En este país, tan dado a la queja al mismo tiempo que a la inacción, poco se habla de la figura del provocador, ese individuo que, consciente o no, produce un daño directo sobre los demás, forzando en la mayoría de los casos una respuesta negativa que nunca se hubiera dado de otro modo.
El provocador es aquella persona molesta, normalmente ineficiente en todos los aspectos en los que su víctima sobresale, pero sí capaz de ponerte de los nervios con solo abrir la boca y contarte con el más ridículo narcisismo lo estupendo que lo hace y vive todo, aunque a ti te importe un carajo. Su informe personalidad, que a veces roza la psicopatía, rezuma orgullo y mediocridad a partes iguales.
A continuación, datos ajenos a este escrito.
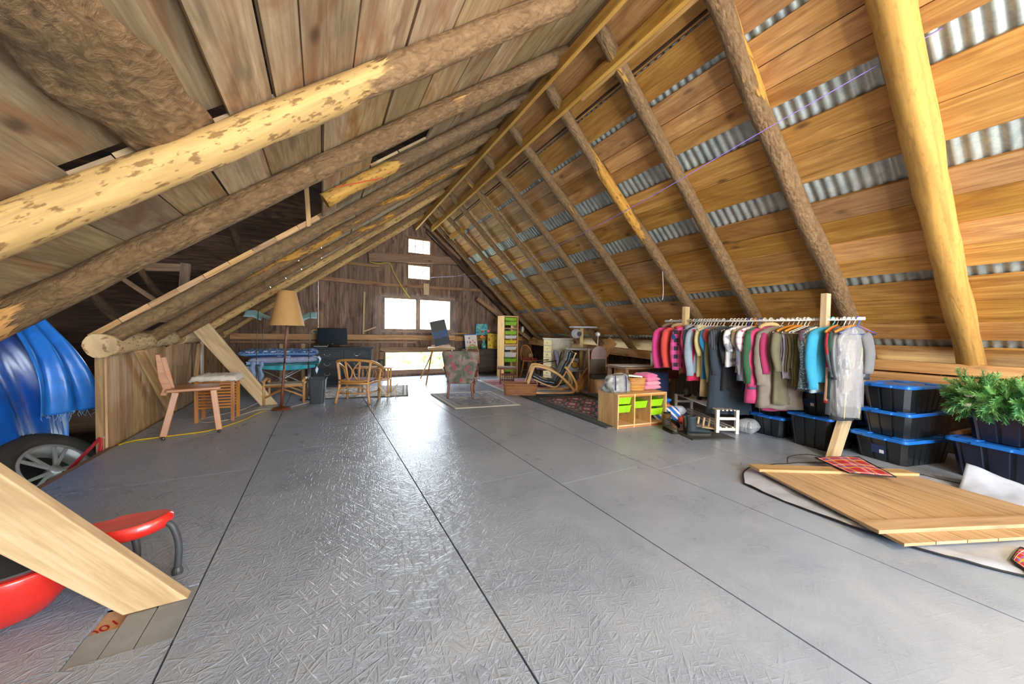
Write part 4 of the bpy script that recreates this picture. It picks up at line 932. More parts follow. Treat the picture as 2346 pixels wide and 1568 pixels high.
blossom(3.67, 8.47, .99, .055, '#e9873a', 'orange zinnia drooping over the rim of the teal vase')
blossom(3.69, 8.5, 1.12, .034, '#c43a56', 'crimson flower standing in the teal vase')
blossom(3.86, 8.5, 1.14, .04, '#e8768c', 'pink pompom flower leaning right in the teal vase')
# drawer tower
t = thing('drawer_tower', 'tall pine storage tower with green, white and yellow plastic trays', 'shelf', (4.12, 7.9, 0))
for x in (-.19, .19): mb = MB(); mb.box((x, 0, .76), (.018, .36, 1.52)); mb.build('side_panel', M['pine'], t)
mb = MB(); mb.box((0, 0, 1.505), (.362, .36, .03)); mb.build('shelf_board', M['pine'], t)
for z_, d_, h_ in ((.02, .36, .04), (.8, .34, .05), (1.21, .34, .014)): mb = MB(); mb.box((0, 0, z_), (.362, d_, h_)); mb.build('shelf_board', M['pine'], t)
def tray(parent, x, y, z, w, d, h, col, name='tray'):
    mb = MB(); rings = []
    for zz, a, c in ((0, w * .42, d * .46), (h - .008, w * .47, d * .49), (h - .008, w * .5, d * .5), (h, w * .5, d * .5), (h, w * .46, d * .48), (.008, w * .41, d * .45)): rings.append([(x + p, y + q, z + zz) for p, q in rr_poly(a, c, .012, 2)])
    loft(mb, rings); return mb.build(name, P(col, .35), parent)
for z, c, h in ((1.40, '#8fc63a', .075), (1.29, '#8fc63a', .085), (1.06, '#8fc63a', .085), (.96, '#cfd3d0', .075), (.84, '#e2cb2a', .075), (.68, '#d4d6d2', .08), (.50, '#d8dad6', .11), (.38, '#7fbf2a', .08), (.14, '#7fbf2a', .08)): tray(t, 0, -.01, z, .355, .34, h, c)
# little table with fretwork
t = thing('fretwork_table', 'little brown table with pierced side panels on the pink rug', 'table', (3.48, 6.68, .012), R(-28))
mb = MB(); mb.box((0, 0, .345), (.40, .32, .045)); mb.build('tabletop', M['walnut'], t, bevel=.003)
mb = MB(); mb.box((0, 0, .369), (.36, .28, .004)); mb.build('inlay', P('#9aa0a2', .4), t)
for x in (-.14, .14):
    for y in (-.1, .1): mb = MB(); mb.box((x, y, .162), (.025, .025, .324)); mb.build('leg', M['walnut'], t)
for y in (-.1, .1):
    mb = MB(); mb.box((0, y, .2), (.26, .012, .02)); mb.box((0, y, .08), (.26, .012, .02))
    for x in (-.1, -.05, 0, .05, .1): mb.box((x, y, .14), (.014, .012, .12))
    mb.build('fretwork_panel', M['walnut'], t)
for x in (-.14, .14):
    mb = MB(); mb.box((x, 0, .2), (.012, .18, .02)); mb.box((x, 0, .08), (.012, .18, .02)); mb.box((x, 0, .14), (.012, .014, .12)); mb.build('fretwork_panel', M['walnut'], t)
# wicker basket
wkb = wood('brown_wicker', '#7a4a26', '#a0683a', '#ba8454', var=.15, knots=0, grain=2)
def basket(name, loc, rz, w, d, h, mat, lab, handles=True, step=.02):
    t = thing(name, lab, 'basket', loc, rz); mb = MB(); k = 0; z = 0
    n = int((w + d) * 2 / .035)
    per = rr_poly(1, 1, .35, 5)
    def ring(z, off, amp):
        s = .9 + .1 * z / h; out = []; q = rr_poly(w / 2 * s, d / 2 * s, min(w, d) * .22, 6); L = len(q); N = 56
        for i in range(N):
            a = i / N * L; j = int(a); f = a - j; p = Vector(q[j % L]).lerp(Vector(q[(j + 1) % L]), f); nn = p.normalized(); o = amp * (1 if (i // 2 + off) % 2 else -1); out.append((p.x + nn.x * o, p.y + nn.y * o, z))
        return out
    while z < h - .01: mb.tube(ring(z + .007, k, .004), .0075, 5, closed=True, r=random.random()); z += .0135; k += 1
    mb.build('woven_side', mat, t, smooth=True)
    mb = MB(); mb.tube([(x, y, h) for x, y, _ in ring(h, 0, 0)], .012, 8, closed=True); mb.build('rim', mat, t, smooth=True)
    mb = MB(); mb.prism(rr_poly(w * .44, d * .44, .04), .008); mb.build('basket_floor', mat, t)
    if handles:
        for s in (-1, 1):
            mb = MB(); mb.tube([(s * (w / 2 + .005), -.07 * math.cos(PI * i / 8), h + .035 * math.sin(PI * i / 8)) for i in range(9)], .008, 6); mb.build('handle', mat, t, smooth=True)
    return t
basket('wicker_basket', (3.12, 5.47, .004), R(-32), .60, .27, .20, wkb, 'long low brown wicker basket on the floor left of the kilim')
# windsor chairs
def windsor(loc, rz, lab, mat=None):
    mat = mat or M['honey']; t = thing('windsor_chair', lab, 'chair', loc, rz, 'windsor chairs')
    mb = MB(); mb.lathe([(.17, .40), (.195, .41), (.19, .428), (.0, .42)], 28); mb.build('seat', mat, t, smooth=False)
    for s in (-1, 1):
        for y in (-.12, .12): mb = MB(); mb.tube([(s * .11, y, .41), (s * .13, y * 1.25, .2), (s * .17, y * 1.5, 0)], [.013, .018, .011], 8); mb.build('leg', mat, t, smooth=True)
        mb = MB(); mb.tube([(s * .135, -.15, .17), (s * .135, .15, .17)], .009, 6); mb.build('stretcher', mat, t)
    mb = MB(); mb.tube([(-.135, 0, .17), (.135, 0, .17)], .009, 6); mb.build('stretcher', mat, t)
    hoop = [(-.16 * math.cos(PI * i / 16) * (1 + .12 * math.sin(PI * i / 16)), -.15 - .10 * math.sin(PI * i / 16), .43 + .38 * math.sin(PI * i / 16) ** .75) for i in range(17)]
    mb = MB(); mb.tube(hoop, .011, 8); mb.build('hoop', mat, t, smooth=True)
    for k in range(7):
        x = -.11 + k * .11 / 3; zt = .43 + .38 * math.sqrt(max(0, 1 - (x / .185) ** 2)) ** .9
        mb = MB(); mb.tube([(x * .8, -.15, .42), (x, -.15 - .1 * (zt - .43) / .38, zt)], .005, 6); mb.build('spindle', mat, t, smooth=True)
    return t
windsor((2.98, 7.50, 0), R(150), 'pale hoop-back spindle chair half hidden behind the floral armchair')
windsor((4.60, 7.60, 0), R(-60), 'hoop-back spindle chair with a red cushion beside the drawer tower')
mb = pillow_mesh(.34, .32, .05, 5, 7, 18, 18); o = mb.build('seat_cushion', P('#b04a52', .9), smooth=True); o.location = (4.58, 7.58, .43); tag(o, 'thin red and white cushion on the hoop-back chair', 'cushion')
o = MB().lathe([(0, -.06), (.035, -.05), (.055, -.02), (.06, 0), (.055, .02), (.035, .05), (0, .06)], 20).build('yarn_ball', P('#d9c3a0', .9, bmp=.6, bs=80), smooth=True); o.location = (4.60, 7.56, .545); tag(o, 'beige ball resting on the red cushion', 'ball')
# slim lamp in the corner
t = thing('slim_lamp', 'slim brown standing lamp with small glass globe in the far right corner', 'lamp', (4.78, 8.3, 0))
mb = MB(); mb.tube([(0, 0, 0), (0, 0, 1.12)], .011, 8); mb.build('pole', M['walnut'], t, smooth=True); mb = MB(); mb.lathe([(.1, 0), (.1, .012), (.02, .03)], 20); mb.build('base', M['walnut'], t)
mb = MB(); mb.lathe([(.02, 1.12), (.035, 1.18), (.03, 1.25), (.012, 1.28)], 16); mb.build('globe', P('#d8d2c4', .2), t, smooth=True); mb = MB(); mb.tube(arc((0, 0, 1.22), .06, -60, 240, 14), .004, 6); mb.build('wire_hoop', P('#8a8a84', .4, metal=.5), t, smooth=True)
# cream chest of drawers
t = thing('cream_chest', 'narrow cream chest of drawers behind the black rocking chair', 'chest', (4.60, 6.42, 0), R(-4))
mb = MB(); mb.box((0, 0, .49), (.50, .38, .96)); mb.build('body', P('#bdb7a4', .5), t); mb = MB(); mb.box((0, 0, .985), (.53, .41, .025)); mb.build('top', P('#d8d4c6', .45), t, bevel=.004)
for k in range(7):
    z = .90 - k * .132; mb = MB(); mb.box((-.257, 0, z), (.016, .34, .115)); d = mb.build('drawer', P('#e6cf8e', .45), t, bevel=.003)
    mb = MB(); mb.lathe([(0, -.012), (.012, 0), (0, .012)], 10, (-.272, 0, z)); mb.build('knob', P('#b99a55', .4), d)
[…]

Muchos delitos menores, enfrentamientos callejeros y de barra de bar, insultos encubiertos y faltas de respeto inesperadas se producen de improviso tras una larga temporada callando y reprimiendo pensamientos negativos derivados de haber estado expuestos a provocaciones diarias por parte de personas que desgraciadamente a veces se encuentran en nuestro entorno. Nadie se enfada gratuitamente ni se molesta si no hay un paso previo a todo ello, a no ser que disfrutemos alevosamente con el caos.
Estoy seguro de que si desaparecieran los provocadores también lo harían todas las envidias y rencores, fuente inagotable de problemas autonómicos y nacionales, pero eso casi con toda seguridad no me tocará vivirlo. De modo que esto es lo que tenemos.